start

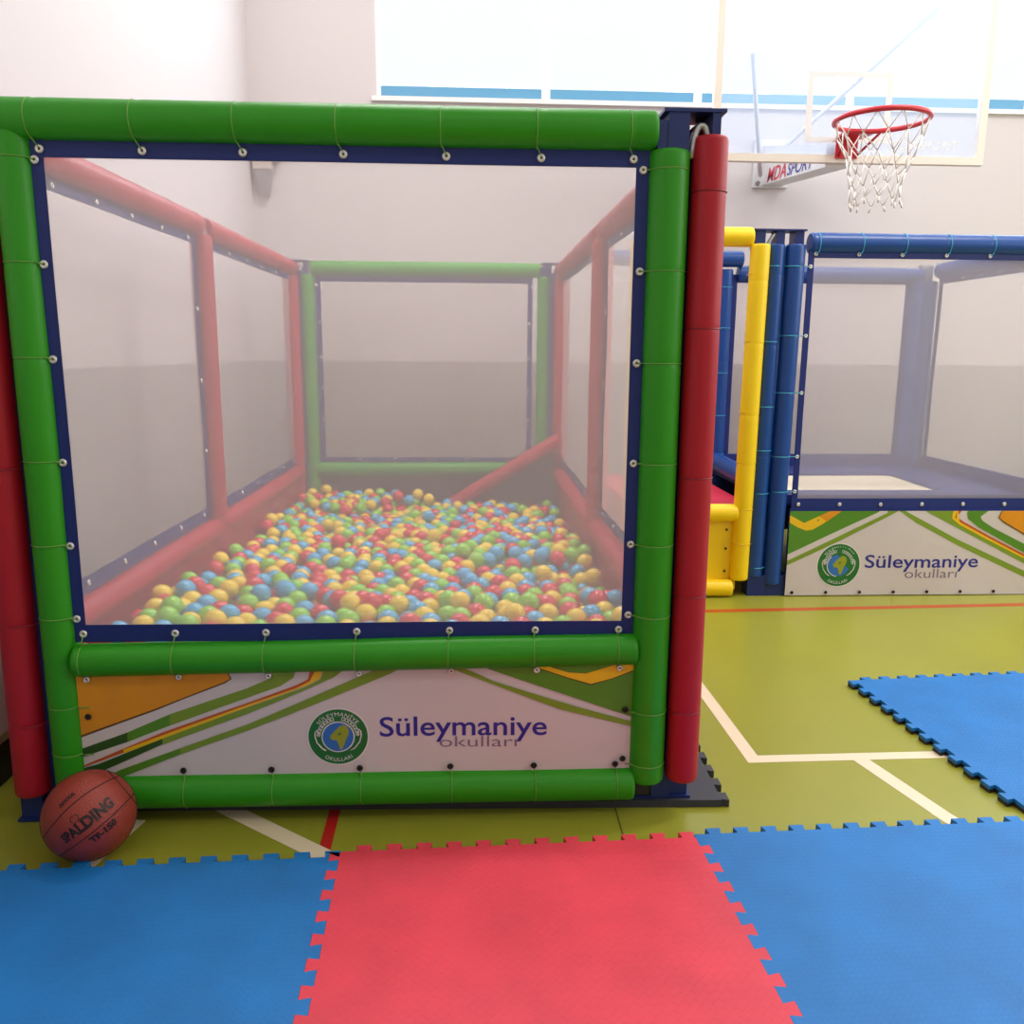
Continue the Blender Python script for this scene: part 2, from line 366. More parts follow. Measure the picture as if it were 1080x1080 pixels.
TR_ART = [(3, [(2.4441, 0.5459), (3.1147, 0.5454), (3.0789, 0.4467), (2.5891, 0.2133), (2.4686, 0.1534)]), (2, [(2.558, 0.455), (2.5984, 0.4401), (2.6909, 0.3904), (2.8297, 0.4545), (2.8676, 0.4767), (2.9321, 0.4766), (2.8845, 0.452), (2.7857, 0.3827), (2.7381, 0.3555), (2.7037, 0.3506), (2.663, 0.3656), (2.5909, 0.4055), (2.5601, 0.4229)]), (1, [(2.7676, 0.425), (2.8297, 0.4545), (2.8676, 0.4767), (2.9321, 0.4766), (2.8845, 0.452), (2.8094, 0.3976)]), (4, [(2.4708, 0.1179), (2.5914, 0.1805), (2.8563, 0.3077), (3.1243, 0.4416), (3.131, 0.4763), (3.2209, 0.4762), (3.1642, 0.4416), (2.8825, 0.2925), (2.5929, 0.1578), (2.4724, 0.0925)]), (4, [(3.1809, 0.4763), (3.2287, 0.4464), (3.5104, 0.3005), (3.8871, 0.1307), (4.1071, 0.0261), (4.1126, -0.0156), (3.8913, 0.0973), (3.5136, 0.2701), (3.2792, 0.3915), (3.2042, 0.4415), (3.141, 0.4763)]), (4, [(3.2808, 0.4761), (3.3392, 0.4437), (3.8821, 0.1718), (4.103, 0.0573), (4.0968, 0.1039), (3.8783, 0.2025), (3.662, 0.305), (3.5118, 0.3809), (3.4682, 0.4111), (3.4946, 0.4459), (3.5065, 0.4758)]), (6, [(3.4814, 0.4758), (3.468, 0.436), (3.4682, 0.4111), (3.512, 0.3784), (3.6623, 0.3025), (3.8789, 0.1974), (4.0988, 0.0883), (4.0947, 0.1193), (3.8761, 0.2204), (3.6809, 0.3176), (3.5303, 0.3959), (3.4923, 0.421), (3.5142, 0.4509), (3.5517, 0.4757)]), (2, [(3.4814, 0.4758), (3.468, 0.436), (3.4682, 0.4111), (3.512, 0.3784), (3.6623, 0.3025), (3.8789, 0.1974), (4.0988, 0.0883), (4.0971, 0.1013), (3.8776, 0.2076), (3.6716, 0.31), (3.5157, 0.3909), (3.4828, 0.416), (3.4896, 0.4459), (3.5216, 0.4758)]), (3, [(3.5719, 0.4757), (3.545, 0.4459), (3.5539, 0.4109), (3.6145, 0.3656), (3.8751, 0.2281), (4.0947, 0.1193), (4.0872, 0.176), (3.8691, 0.2764), (3.6962, 0.3604), (3.6308, 0.4007), (3.6184, 0.4207), (3.6554, 0.4506), (3.6929, 0.4755)]), (7, [(3.7535, 0.4754), (3.7242, 0.4455), (3.7151, 0.4155), (3.7434, 0.3904), (3.8632, 0.3246), (4.0832, 0.2067), (4.1674, 0.3439), (4.1495, 0.4749)]), (1, [(3.7535, 0.4754), (3.7292, 0.4455), (3.7201, 0.4155), (3.7478, 0.3954), (3.8622, 0.3322), (4.0818, 0.217), (4.1674, 0.3439), (4.1495, 0.4749)])] #TRART
def banner(parent, x0, x1, z0, z1, y, art, eyes, emb, R, let, sub):
    nx, nz = 30, 6
    f = lambda x, z, o=0: V((x, y-o+.004*math.sin(x*9)*math.sin((z-z0)*7), z))
    mb = MB()
    mb.add([f(x0+(x1-x0)*i/nx, z0+(z1-z0)*j/nz) for j in range(nz+1) for i in range(nx+1)],
           [(j*(nx+1)+i, j*(nx+1)+i+1, (j+1)*(nx+1)+i+1, (j+1)*(nx+1)+i) for j in range(nz) for i in range(nx)], 0, True)
    for k, (mi, poly) in enumerate(art):
        # cut every shape in narrow upright slices so that it follows the cloth
        for i in range(nx):
            q = clip(poly, x0+(x1-x0)*i/nx, x0+(x1-x0)*(i+1)/nx, z0, z1)
            for j in range(nz):
                p = clip(q, -99, 99, z0+(z1-z0)*j/nz, z0+(z1-z0)*(j+1)/nz) if q else []
                if len(p) > 2: mb.poly([f(a, b, .0003+.0002*k) for a, b in p], mi)
    o = mb.build('banner', [M[k] for k in ART_MATS], parent)
    # round emblem: hands holding a globe
    e = MB(); cx, cz = emb; O = .0008
    C = lambda r, off, n=48, a0=0, a1=2*PI: [f(cx+r*math.cos(a0+(a1-a0)*i/n), cz+r*math.sin(a0+(a1-a0)*i/n), O+off) for i in range(n)]
    e.poly(C(R*1.05, 0), 1); e.poly(C(R, .0004), 0); e.poly(C(R*.56, .0008), 1); e.poly(C(R*.52, .0012), 2)
    land = [(-.28,.02),(-.22,-.10),(-.05,-.12),(.0,-.25),(.05,-.45),(.12,-.46),(.2,-.3),(.26,-.1),(.34,.05),(.38,.2),(.32,.38),(.18,.44),(.05,.38),(-.05,.28),(-.12,.22),(-.2,.12)]
    e.poly([f(cx+a*R, cz+b*R, O+.0016) for a, b in land], 3)
    e.poly([f(cx+a*R, cz+b*R, O+.0019) for a, b in [(-.02,.1),(.1,.17),(.12,.12),(.02,.06)]], 0)
    for sg in (-1, 1):
        hand = [(.42,-.5),(.55,-.42),(.72,-.2),(.78,.02),(.77,.18),(.70,.26),(.66,.16),(.67,.02)]
        e.sweep([f(cx+sg*a*R, cz+b*R, O+.0006) for a, b in hand], .022*R, 6, 1)
        for t in range(7):
            a = PI/2-sg*(.28+t*.19); r = .66*R
            e.sweep([f(cx+(r+q)*math.cos(a+w), cz+(r+q)*math.sin(a+w), O+.0006) for q, w in ((-.05*R, -.06), (.06*R, -.06), (.07*R, .06), (-.05*R, .07))], .016*R, 6, 1, closed=True)
    def arc(s, r, a0, a1, up, h):
        g, fs = text_geo(s, space=1.1); w = g[:, 0].max()-g[:, 0].min(); cap = text_geo('H')[0][:, 1].max()
        out = []
        for a, b in g:
            t = a0+(a1-a0)*(a-g[:, 0].min())/w; rr = r+(b/cap*h)*(1 if up else -1)
            out.append(f(cx+rr*math.cos(t), cz+rr*math.sin(t), O+.0008))
        e.add(out, fs, 1)
    arc('SÜLEYMANİYE', .76*R, PI*.80, PI*.20, True, .13*R)
    arc('OKULLARI', .90*R, -PI*.68, -PI*.32, False, .13*R)
    e.build('emblem', [M['e_green'], M['p_white'], M['e_blue'], M['e_land']], o)
    l = MB(); g = lambda a, b: f(a, b, .0010)
    put_text(l, 'Süleymaniye', g, *let, 0, offset=.010)
    l.build('lettering', M['l_navy'], o)
    l = MB(); put_text(l, 'okulları', lambda a, b: f(a, b, .0008), *sub, 0, offset=-.004)
    l.build('lettering', M['l_grey'], o)
    for a, b, dk in eyes: eyelet(o, f(a, b, .004), (0, -1, 0), .008, dk)
    return o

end

What is being asked:
Your task is to repeat the data above exactly while excluding the pictures.

Written solution:
Continue the Blender Python script for this scene: part 2, from line 366. More parts follow. Measure the picture as if it were 1080x1080 pixels.
TR_ART = [(3, [(2.4441, 0.5459), (3.1147, 0.5454), (3.0789, 0.4467), (2.5891, 0.2133), (2.4686, 0.1534)]), (2, [(2.558, 0.455), (2.5984, 0.4401), (2.6909, 0.3904), (2.8297, 0.4545), (2.8676, 0.4767), (2.9321, 0.4766), (2.8845, 0.452), (2.7857, 0.3827), (2.7381, 0.3555), (2.7037, 0.3506), (2.663, 0.3656), (2.5909, 0.4055), (2.5601, 0.4229)]), (1, [(2.7676, 0.425), (2.8297, 0.4545), (2.8676, 0.4767), (2.9321, 0.4766), (2.8845, 0.452), (2.8094, 0.3976)]), (4, [(2.4708, 0.1179), (2.5914, 0.1805), (2.8563, 0.3077), (3.1243, 0.4416), (3.131, 0.4763), (3.2209, 0.4762), (3.1642, 0.4416), (2.8825, 0.2925), (2.5929, 0.1578), (2.4724, 0.0925)]), (4, [(3.1809, 0.4763), (3.2287, 0.4464), (3.5104, 0.3005), (3.8871, 0.1307), (4.1071, 0.0261), (4.1126, -0.0156), (3.8913, 0.0973), (3.5136, 0.2701), (3.2792, 0.3915), (3.2042, 0.4415), (3.141, 0.4763)]), (4, [(3.2808, 0.4761), (3.3392, 0.4437), (3.8821, 0.1718), (4.103, 0.0573), (4.0968, 0.1039), (3.8783, 0.2025), (3.662, 0.305), (3.5118, 0.3809), (3.4682, 0.4111), (3.4946, 0.4459), (3.5065, 0.4758)]), (6, [(3.4814, 0.4758), (3.468, 0.436), (3.4682, 0.4111), (3.512, 0.3784), (3.6623, 0.3025), (3.8789, 0.1974), (4.0988, 0.0883), (4.0947, 0.1193), (3.8761, 0.2204), (3.6809, 0.3176), (3.5303, 0.3959), (3.4923, 0.421), (3.5142, 0.4509), (3.5517, 0.4757)]), (2, [(3.4814, 0.4758), (3.468, 0.436), (3.4682, 0.4111), (3.512, 0.3784), (3.6623, 0.3025), (3.8789, 0.1974), (4.0988, 0.0883), (4.0971, 0.1013), (3.8776, 0.2076), (3.6716, 0.31), (3.5157, 0.3909), (3.4828, 0.416), (3.4896, 0.4459), (3.5216, 0.4758)]), (3, [(3.5719, 0.4757), (3.545, 0.4459), (3.5539, 0.4109), (3.6145, 0.3656), (3.8751, 0.2281), (4.0947, 0.1193), (4.0872, 0.176), (3.8691, 0.2764), (3.6962, 0.3604), (3.6308, 0.4007), (3.6184, 0.4207), (3.6554, 0.4506), (3.6929, 0.4755)]), (7, [(3.7535, 0.4754), (3.7242, 0.4455), (3.7151, 0.4155), (3.7434, 0.3904), (3.8632, 0.3246), (4.0832, 0.2067), (4.1674, 0.3439), (4.1495, 0.4749)]), (1, [(3.7535, 0.4754), (3.7292, 0.4455), (3.7201, 0.4155), (3.7478, 0.3954), (3.8622, 0.3322), (4.0818, 0.217), (4.1674, 0.3439), (4.1495, 0.4749)])] #TRART
def banner(parent, x0, x1, z0, z1, y, art, eyes, emb, R, let, sub):
    nx, nz = 30, 6
    f = lambda x, z, o=0: V((x, y-o+.004*math.sin(x*9)*math.sin((z-z0)*7), z))
    mb = MB()
    mb.add([f(x0+(x1-x0)*i/nx, z0+(z1-z0)*j/nz) for j in range(nz+1) for i in range(nx+1)],
           [(j*(nx+1)+i, j*(nx+1)+i+1, (j+1)*(nx+1)+i+1, (j+1)*(nx+1)+i) for j in range(nz) for i in range(nx)], 0, True)
    for k, (mi, poly) in enumerate(art):
        # cut every shape in narrow upright slices so that it follows the cloth
        for i in range(nx):
            q = clip(poly, x0+(x1-x0)*i/nx, x0+(x1-x0)*(i+1)/nx, z0, z1)
            for j in range(nz):
                p = clip(q, -99, 99, z0+(z1-z0)*j/nz, z0+(z1-z0)*(j+1)/nz) if q else []
                if len(p) > 2: mb.poly([f(a, b, .0003+.0002*k) for a, b in p], mi)
    o = mb.build('banner', [M[k] for k in ART_MATS], parent)
    # round emblem: hands holding a globe
    e = MB(); cx, cz = emb; O = .0008
    C = lambda r, off, n=48, a0=0, a1=2*PI: [f(cx+r*math.cos(a0+(a1-a0)*i/n), cz+r*math.sin(a0+(a1-a0)*i/n), O+off) for i in range(n)]
    e.poly(C(R*1.05, 0), 1); e.poly(C(R, .0004), 0); e.poly(C(R*.56, .0008), 1); e.poly(C(R*.52, .0012), 2)
    land = [(-.28,.02),(-.22,-.10),(-.05,-.12),(.0,-.25),(.05,-.45),(.12,-.46),(.2,-.3),(.26,-.1),(.34,.05),(.38,.2),(.32,.38),(.18,.44),(.05,.38),(-.05,.28),(-.12,.22),(-.2,.12)]
    e.poly([f(cx+a*R, cz+b*R, O+.0016) for a, b in land], 3)
    e.poly([f(cx+a*R, cz+b*R, O+.0019) for a, b in [(-.02,.1),(.1,.17),(.12,.12),(.02,.06)]], 0)
    for sg in (-1, 1):
        hand = [(.42,-.5),(.55,-.42),(.72,-.2),(.78,.02),(.77,.18),(.70,.26),(.66,.16),(.67,.02)]
        e.sweep([f(cx+sg*a*R, cz+b*R, O+.0006) for a, b in hand], .022*R, 6, 1)
        for t in range(7):
            a = PI/2-sg*(.28+t*.19); r = .66*R
            e.sweep([f(cx+(r+q)*math.cos(a+w), cz+(r+q)*math.sin(a+w), O+.0006) for q, w in ((-.05*R, -.06), (.06*R, -.06), (.07*R, .06), (-.05*R, .07))], .016*R, 6, 1, closed=True)
    def arc(s, r, a0, a1, up, h):
        g, fs = text_geo(s, space=1.1); w = g[:, 0].max()-g[:, 0].min(); cap = text_geo('H')[0][:, 1].max()
        out = []
        for a, b in g:
            t = a0+(a1-a0)*(a-g[:, 0].min())/w; rr = r+(b/cap*h)*(1 if up else -1)
            out.append(f(cx+rr*math.cos(t), cz+rr*math.sin(t), O+.0008))
        e.add(out, fs, 1)
    arc('SÜLEYMANİYE', .76*R, PI*.80, PI*.20, True, .13*R)
    arc('OKULLARI', .90*R, -PI*.68, -PI*.32, False, .13*R)
    e.build('emblem', [M['e_green'], M['p_white'], M['e_blue'], M['e_land']], o)
    l = MB(); g = lambda a, b: f(a, b, .0010)
    put_text(l, 'Süleymaniye', g, *let, 0, offset=.010)
    l.build('lettering', M['l_navy'], o)
    l = MB(); put_text(l, 'okulları', lambda a, b: f(a, b, .0008), *sub, 0, offset=-.004)
    l.build('lettering', M['l_grey'], o)
    for a, b, dk in eyes: eyelet(o, f(a, b, .004), (0, -1, 0), .008, dk)
    return o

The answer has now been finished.